No, Thomas didn’t awake drowsy because he dreaded the start of another work week. Nor did he suffer from lack of sleep from staying up all night over the weekend.

It’s just that he flew from Pittsburgh to Maine on Friday, played in two hockey games, flew back to Pittsburgh on Sunday, got caught in traffic for the Steelers game as he drove home to Fox Chapel, said goodbye to his parents and then drove to Wilkes-Barre where he arrived at 10 p.m. on Sunday night.

But now the whirlwind weekend is over and Thomas, who was assigned to Wilkes-Barre/Scranton by Pittsburgh late last week, is ready to get into a routine and start working his way back to the NHL.

The addition of Thomas, 25, means another talented forward for head coach Dan Bylsma’s already potent offense. Last year when he played 75 games with San Antonio in the AHL, Thomas scored 24 goals and added 28 assists. In 122 career AHL games, he has 85 points.

It’s not that Thomas doesn’t want to get back to the NHL, but he figures while he is here he might as well make the most of it. That means having fun playing some offense.

“It’s a little more nerve-wracking playing up there (NHL). My role was a penalty killer and you don’t want to get scored on,” Thomas said after Monday’s practice at the Ice Box. “Here you’re allowed to play a little more offensive, which is something I’ve always done in college and juniors. It’s more fun than having to go out there and if you get scored on are you not going to get your next shift, sit out the next game or get sent down? It’s less stressful.”

Thomas has had a taste of the NHL. He broke into the league during the 2005-2006 season with the Phoenix Coyotes. He has gone on to play 42 games in the NHL, scoring nine goals and 17 points. But this season with Pittsburgh, Thomas was scoreless in two games, and he wasn’t improving by not suiting up.

It’s something both he and Pittsburgh agreed on.

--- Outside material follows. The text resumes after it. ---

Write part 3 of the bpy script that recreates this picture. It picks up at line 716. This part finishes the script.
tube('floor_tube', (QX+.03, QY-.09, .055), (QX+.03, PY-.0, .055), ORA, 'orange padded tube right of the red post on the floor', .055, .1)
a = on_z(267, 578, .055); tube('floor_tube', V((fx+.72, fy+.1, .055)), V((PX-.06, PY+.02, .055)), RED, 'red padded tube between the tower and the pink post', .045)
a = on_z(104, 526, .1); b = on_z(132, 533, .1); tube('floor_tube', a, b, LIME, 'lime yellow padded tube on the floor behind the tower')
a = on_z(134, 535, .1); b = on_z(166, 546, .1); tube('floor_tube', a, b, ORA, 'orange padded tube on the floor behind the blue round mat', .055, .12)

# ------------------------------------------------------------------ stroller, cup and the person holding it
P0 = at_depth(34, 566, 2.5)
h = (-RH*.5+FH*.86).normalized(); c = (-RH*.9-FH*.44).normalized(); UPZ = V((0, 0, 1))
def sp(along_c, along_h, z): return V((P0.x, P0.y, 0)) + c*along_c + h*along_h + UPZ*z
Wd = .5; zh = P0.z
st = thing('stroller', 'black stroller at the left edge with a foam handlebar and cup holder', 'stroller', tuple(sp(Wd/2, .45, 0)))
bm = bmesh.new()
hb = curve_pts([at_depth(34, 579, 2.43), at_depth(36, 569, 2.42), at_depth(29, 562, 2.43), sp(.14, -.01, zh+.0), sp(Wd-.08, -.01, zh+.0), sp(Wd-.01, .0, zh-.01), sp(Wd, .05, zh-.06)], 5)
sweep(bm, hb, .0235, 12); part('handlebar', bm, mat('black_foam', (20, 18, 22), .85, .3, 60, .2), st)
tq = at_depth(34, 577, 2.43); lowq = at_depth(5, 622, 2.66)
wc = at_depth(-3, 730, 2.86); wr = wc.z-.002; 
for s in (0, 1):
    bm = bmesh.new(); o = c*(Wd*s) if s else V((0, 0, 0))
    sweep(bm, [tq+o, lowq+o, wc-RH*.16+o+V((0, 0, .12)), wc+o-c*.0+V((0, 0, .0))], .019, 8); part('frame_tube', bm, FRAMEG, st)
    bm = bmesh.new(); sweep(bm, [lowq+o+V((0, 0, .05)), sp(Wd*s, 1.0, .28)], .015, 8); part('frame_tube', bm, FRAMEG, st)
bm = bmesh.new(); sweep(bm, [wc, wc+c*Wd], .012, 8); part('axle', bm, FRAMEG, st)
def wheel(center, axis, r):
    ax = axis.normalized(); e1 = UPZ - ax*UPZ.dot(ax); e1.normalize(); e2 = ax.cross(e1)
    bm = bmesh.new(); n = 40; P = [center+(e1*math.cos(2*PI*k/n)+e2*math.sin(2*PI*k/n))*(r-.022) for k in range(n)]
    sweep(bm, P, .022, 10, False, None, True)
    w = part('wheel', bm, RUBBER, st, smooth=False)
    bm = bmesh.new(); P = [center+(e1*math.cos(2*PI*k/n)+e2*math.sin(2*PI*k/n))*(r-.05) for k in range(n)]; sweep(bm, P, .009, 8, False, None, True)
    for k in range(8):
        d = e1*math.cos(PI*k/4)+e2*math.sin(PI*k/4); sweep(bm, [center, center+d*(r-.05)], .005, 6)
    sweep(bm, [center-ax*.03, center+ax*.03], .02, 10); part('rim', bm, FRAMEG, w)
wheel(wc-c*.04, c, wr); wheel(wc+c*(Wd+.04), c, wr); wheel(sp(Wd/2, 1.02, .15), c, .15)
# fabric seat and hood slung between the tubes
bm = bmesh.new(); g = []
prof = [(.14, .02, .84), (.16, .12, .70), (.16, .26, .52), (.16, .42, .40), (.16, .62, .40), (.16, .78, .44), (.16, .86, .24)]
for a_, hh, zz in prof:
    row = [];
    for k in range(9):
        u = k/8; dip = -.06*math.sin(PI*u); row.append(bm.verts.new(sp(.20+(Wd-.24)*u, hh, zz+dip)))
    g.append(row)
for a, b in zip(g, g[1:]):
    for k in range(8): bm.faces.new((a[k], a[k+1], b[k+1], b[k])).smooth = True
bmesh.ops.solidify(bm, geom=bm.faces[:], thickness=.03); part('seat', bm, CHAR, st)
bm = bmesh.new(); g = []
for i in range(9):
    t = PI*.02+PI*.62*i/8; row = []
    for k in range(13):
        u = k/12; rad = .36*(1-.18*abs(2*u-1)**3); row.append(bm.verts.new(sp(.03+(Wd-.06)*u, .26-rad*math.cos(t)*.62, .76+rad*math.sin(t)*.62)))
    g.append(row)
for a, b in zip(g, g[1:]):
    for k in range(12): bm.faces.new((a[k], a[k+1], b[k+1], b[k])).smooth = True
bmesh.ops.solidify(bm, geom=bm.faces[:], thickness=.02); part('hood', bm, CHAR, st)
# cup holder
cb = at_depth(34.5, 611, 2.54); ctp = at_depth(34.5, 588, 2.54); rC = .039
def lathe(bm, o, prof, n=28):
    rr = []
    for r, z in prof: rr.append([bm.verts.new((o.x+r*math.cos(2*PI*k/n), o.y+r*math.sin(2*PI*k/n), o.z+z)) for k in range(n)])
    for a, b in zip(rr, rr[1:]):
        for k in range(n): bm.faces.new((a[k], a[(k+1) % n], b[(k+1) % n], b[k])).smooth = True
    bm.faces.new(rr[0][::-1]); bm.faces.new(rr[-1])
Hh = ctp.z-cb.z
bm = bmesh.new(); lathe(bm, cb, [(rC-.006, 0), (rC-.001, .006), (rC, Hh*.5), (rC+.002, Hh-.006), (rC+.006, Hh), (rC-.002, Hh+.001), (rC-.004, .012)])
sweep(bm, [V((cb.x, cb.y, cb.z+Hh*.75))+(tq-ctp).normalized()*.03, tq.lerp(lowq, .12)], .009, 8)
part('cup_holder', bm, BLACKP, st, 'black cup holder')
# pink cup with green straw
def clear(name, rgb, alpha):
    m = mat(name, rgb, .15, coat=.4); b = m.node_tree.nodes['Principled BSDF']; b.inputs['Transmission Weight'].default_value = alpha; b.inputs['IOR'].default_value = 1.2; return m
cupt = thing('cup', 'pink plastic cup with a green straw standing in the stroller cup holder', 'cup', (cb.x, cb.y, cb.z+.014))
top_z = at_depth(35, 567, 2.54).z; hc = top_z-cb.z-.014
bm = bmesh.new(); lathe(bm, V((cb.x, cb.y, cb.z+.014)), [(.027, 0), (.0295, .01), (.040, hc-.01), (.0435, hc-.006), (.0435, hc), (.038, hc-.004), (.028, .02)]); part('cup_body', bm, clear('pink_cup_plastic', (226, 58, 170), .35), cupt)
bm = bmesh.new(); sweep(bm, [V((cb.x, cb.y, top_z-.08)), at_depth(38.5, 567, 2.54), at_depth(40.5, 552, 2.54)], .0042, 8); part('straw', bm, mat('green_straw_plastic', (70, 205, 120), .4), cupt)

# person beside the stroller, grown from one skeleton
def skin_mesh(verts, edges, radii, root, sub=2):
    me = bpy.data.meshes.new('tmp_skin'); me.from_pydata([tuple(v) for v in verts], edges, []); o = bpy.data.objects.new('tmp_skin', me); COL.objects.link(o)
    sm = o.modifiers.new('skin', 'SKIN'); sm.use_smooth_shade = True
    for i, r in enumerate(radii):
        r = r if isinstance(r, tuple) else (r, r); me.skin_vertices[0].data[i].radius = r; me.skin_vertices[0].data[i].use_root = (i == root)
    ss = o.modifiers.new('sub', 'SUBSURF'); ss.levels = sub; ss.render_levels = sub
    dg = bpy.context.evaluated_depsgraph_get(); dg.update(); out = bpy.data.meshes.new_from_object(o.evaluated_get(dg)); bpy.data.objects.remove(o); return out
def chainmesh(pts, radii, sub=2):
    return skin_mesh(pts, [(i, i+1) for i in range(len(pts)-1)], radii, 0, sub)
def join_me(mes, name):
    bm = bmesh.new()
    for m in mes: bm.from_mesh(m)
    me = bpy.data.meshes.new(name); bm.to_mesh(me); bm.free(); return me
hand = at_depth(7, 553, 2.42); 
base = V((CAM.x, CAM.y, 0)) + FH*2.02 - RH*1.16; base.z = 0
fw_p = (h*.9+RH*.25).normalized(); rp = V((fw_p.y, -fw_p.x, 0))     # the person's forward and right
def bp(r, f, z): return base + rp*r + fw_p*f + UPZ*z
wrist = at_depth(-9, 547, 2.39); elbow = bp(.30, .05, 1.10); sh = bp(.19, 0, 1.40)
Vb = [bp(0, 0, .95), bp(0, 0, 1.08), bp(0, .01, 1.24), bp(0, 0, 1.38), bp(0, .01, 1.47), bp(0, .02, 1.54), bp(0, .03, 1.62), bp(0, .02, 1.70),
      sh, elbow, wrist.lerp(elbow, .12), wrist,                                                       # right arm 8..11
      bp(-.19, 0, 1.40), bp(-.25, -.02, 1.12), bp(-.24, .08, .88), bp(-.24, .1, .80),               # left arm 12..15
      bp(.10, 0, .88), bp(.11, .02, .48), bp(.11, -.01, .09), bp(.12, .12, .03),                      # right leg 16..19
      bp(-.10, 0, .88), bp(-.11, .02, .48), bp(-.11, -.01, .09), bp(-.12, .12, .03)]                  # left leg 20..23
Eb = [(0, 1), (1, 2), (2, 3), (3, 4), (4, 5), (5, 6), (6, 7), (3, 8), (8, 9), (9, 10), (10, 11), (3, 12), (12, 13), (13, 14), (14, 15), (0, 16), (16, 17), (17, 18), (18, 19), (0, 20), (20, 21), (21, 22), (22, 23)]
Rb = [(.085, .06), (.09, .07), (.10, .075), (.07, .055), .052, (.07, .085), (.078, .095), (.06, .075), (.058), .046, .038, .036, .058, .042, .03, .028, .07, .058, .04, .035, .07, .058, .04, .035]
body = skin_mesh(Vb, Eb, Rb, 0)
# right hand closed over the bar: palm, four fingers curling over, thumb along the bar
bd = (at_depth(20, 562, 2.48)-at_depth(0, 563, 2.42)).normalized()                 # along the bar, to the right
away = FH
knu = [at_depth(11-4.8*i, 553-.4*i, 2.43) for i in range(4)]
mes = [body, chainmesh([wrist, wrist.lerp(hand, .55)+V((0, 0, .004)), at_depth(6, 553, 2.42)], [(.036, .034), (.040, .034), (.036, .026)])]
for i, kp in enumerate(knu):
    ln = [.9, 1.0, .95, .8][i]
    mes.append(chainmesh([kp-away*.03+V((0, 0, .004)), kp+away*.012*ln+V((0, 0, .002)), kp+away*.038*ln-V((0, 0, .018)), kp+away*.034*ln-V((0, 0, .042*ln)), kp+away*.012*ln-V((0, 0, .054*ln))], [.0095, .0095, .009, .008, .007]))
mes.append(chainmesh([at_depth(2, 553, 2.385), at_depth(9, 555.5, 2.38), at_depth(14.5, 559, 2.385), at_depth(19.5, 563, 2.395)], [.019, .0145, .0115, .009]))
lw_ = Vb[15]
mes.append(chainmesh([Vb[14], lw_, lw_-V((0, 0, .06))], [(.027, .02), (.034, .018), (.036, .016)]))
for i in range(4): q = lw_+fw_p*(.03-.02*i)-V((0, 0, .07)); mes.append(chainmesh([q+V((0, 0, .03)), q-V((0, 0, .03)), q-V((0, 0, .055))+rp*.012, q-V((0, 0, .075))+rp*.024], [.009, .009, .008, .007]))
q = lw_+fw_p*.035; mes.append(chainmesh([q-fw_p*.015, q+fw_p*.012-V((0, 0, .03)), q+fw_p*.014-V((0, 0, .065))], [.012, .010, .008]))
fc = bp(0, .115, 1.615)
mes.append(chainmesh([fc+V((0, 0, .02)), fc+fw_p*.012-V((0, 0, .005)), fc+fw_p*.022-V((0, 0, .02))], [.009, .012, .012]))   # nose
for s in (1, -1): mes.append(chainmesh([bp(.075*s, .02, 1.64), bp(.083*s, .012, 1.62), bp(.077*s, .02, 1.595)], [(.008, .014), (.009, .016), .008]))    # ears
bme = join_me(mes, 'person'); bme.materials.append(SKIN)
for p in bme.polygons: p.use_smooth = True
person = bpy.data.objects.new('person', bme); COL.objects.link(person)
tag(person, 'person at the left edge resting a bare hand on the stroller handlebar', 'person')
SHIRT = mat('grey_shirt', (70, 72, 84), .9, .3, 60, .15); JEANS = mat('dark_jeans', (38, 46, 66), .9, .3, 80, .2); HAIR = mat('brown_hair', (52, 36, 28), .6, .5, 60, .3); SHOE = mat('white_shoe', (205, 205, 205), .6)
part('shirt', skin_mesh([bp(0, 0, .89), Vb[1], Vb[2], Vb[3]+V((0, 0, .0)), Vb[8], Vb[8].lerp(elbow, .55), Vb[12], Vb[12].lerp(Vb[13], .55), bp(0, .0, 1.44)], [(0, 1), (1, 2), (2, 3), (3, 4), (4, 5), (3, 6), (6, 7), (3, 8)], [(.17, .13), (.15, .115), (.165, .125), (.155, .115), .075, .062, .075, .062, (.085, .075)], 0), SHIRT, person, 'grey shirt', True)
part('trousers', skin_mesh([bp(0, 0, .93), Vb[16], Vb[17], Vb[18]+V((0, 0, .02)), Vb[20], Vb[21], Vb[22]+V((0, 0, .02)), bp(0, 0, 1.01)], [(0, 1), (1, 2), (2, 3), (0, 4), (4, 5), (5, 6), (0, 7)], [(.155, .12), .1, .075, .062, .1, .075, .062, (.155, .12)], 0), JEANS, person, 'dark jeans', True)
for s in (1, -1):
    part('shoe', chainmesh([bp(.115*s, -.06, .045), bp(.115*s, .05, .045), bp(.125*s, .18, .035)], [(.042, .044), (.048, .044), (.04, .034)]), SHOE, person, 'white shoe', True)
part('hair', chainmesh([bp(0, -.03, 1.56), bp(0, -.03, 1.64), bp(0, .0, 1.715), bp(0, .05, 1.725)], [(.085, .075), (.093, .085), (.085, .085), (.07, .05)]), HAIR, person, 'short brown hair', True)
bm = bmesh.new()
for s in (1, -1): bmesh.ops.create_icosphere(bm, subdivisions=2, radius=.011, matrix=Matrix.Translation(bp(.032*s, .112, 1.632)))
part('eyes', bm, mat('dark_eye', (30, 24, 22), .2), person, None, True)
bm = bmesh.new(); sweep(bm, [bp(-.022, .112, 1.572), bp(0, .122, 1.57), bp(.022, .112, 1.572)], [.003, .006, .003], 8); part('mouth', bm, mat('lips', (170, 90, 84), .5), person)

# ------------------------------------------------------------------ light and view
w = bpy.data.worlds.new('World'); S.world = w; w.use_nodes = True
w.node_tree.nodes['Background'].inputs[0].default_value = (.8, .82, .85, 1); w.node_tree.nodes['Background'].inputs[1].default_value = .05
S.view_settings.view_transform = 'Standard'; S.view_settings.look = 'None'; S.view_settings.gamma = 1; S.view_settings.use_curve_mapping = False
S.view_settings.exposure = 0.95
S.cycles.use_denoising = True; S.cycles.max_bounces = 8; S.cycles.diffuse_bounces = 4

“They (Pittsburgh) said it wasn’t fair. I wasn’t getting on the ice and I totally understand it,” Thomas said. “You want to go play and get that back. Now I get to play power play, penalty kill and five-on-five, so it’s a good situation for me.”

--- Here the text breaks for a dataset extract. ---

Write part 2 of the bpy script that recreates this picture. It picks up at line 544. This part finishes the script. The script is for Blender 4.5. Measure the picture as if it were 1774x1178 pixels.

Still, Thomas knows his offensive production at the AHL level probably won’t land him a spot on Pittsburgh’s top two lines. Instead, he hopes to improve all aspects of his game so when Pittsburgh has a hole, Thomas can go up and fill it.

Bylsma described Thomas as a speedy, talented goal scorer at the AHL level with a lethal right-handed shot. But he said there is more to the story.

“He’s another guy on the cusp of being an NHL player,” Bylsma said. “It’s one of the unwritten things that maybe fans don’t see about players who are really talented and have NHL speed. How do you apply that in the NHL?”

That’s why Thomas is here to develop into a better penalty killer so he can do that for Pittsburgh. Bylsma added he is also adding grit and toughness with the puck so Pittsburgh can count on him to play along the boards and deep in the offensive zone.

“He’s still trying to figure out how his skills translate into NHL minutes,” Bylsma said. “Puck toughness, penalty kill and puck management are all things that will add to his NHL package.”

As for Thomas, he feels the atmosphere that Bylsma and assistant coach Todd Reirden provide in Wilkes-Barre is the perfect place to build his NHL skills.

“The coaches here are great with the players. It’s a give and take thing because the coaches are easy to talk to and you can approach them,” Thomas said. “They want to know what you’re thinking and feeling. It’s a good situation and I’m comfortable here.”